PICAYUNE, Miss. — With the rifle skills she honed in the Mississippi backwoods, Victoria Bauer had a path to escape the trap of drugs and dead-end jobs she saw most everywhere around her. Her future was in the Marines, she decided, and she had an idea about how to get there.
Across the way from her freshman algebra class, Ms. Bauer approached Steve Hardin, the retired Navy intelligence officer who guided the high school’s Junior Reserve Officers’ Training Corps, a leadership program sponsored by the U.S. military at high schools across the country. He welcomed her into the fold, she said, and seemed interested in how her family, which traced roots back to the Four Winds Cherokee of Louisiana, had been displaced by Hurricane Katrina.

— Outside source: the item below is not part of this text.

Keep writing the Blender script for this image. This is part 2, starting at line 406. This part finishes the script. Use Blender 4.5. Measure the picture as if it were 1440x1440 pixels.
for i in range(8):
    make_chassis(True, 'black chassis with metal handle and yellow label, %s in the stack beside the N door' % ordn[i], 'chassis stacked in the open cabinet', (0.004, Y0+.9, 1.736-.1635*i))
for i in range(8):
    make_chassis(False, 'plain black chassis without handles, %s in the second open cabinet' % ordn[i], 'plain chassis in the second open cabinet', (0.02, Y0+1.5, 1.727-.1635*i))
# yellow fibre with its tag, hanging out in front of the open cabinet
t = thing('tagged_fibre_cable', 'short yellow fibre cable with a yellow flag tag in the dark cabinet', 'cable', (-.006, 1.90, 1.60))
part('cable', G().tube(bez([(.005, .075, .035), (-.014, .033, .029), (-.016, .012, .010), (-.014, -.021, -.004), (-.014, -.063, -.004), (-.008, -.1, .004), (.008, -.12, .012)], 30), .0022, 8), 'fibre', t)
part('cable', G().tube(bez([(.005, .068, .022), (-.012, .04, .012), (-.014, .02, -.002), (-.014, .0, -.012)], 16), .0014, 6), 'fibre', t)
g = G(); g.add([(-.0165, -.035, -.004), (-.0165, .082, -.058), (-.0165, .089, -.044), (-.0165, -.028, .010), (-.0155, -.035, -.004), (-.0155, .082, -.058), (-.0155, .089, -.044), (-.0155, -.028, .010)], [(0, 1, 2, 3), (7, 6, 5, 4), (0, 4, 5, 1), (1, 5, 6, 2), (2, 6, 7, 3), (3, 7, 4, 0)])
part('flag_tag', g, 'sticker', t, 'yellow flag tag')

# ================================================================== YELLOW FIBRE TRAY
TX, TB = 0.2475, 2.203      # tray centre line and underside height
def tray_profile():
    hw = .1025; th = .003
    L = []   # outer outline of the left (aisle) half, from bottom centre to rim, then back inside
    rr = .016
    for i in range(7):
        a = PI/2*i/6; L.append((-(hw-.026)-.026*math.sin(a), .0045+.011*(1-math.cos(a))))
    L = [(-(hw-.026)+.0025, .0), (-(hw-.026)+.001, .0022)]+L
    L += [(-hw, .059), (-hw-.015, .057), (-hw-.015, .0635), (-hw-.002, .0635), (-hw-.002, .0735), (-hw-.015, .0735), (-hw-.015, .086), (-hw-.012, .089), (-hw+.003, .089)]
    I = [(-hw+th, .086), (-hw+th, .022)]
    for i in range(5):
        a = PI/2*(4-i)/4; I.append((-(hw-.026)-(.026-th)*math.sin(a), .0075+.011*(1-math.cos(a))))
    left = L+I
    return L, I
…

Soon, her 45-year-old J.R.O.T.C. instructor was messaging her on Snapchat late into the night, telling her that it would “drive the guys crazy” if she wore a “small bikini” during the trip to their next out-of-state shooting competition. Then one night in 2015 as he drove her home from rifle practice, she told investigators, Mr. Hardin pushed his hand into her pants and penetrated her with his fingers — the start of what she said was months of sexual assaults. Ms. Bauer, who was 15 at the time, feared that resisting him would jeopardize her shot at advancement through the J.R.O.T.C. ranks or a military career.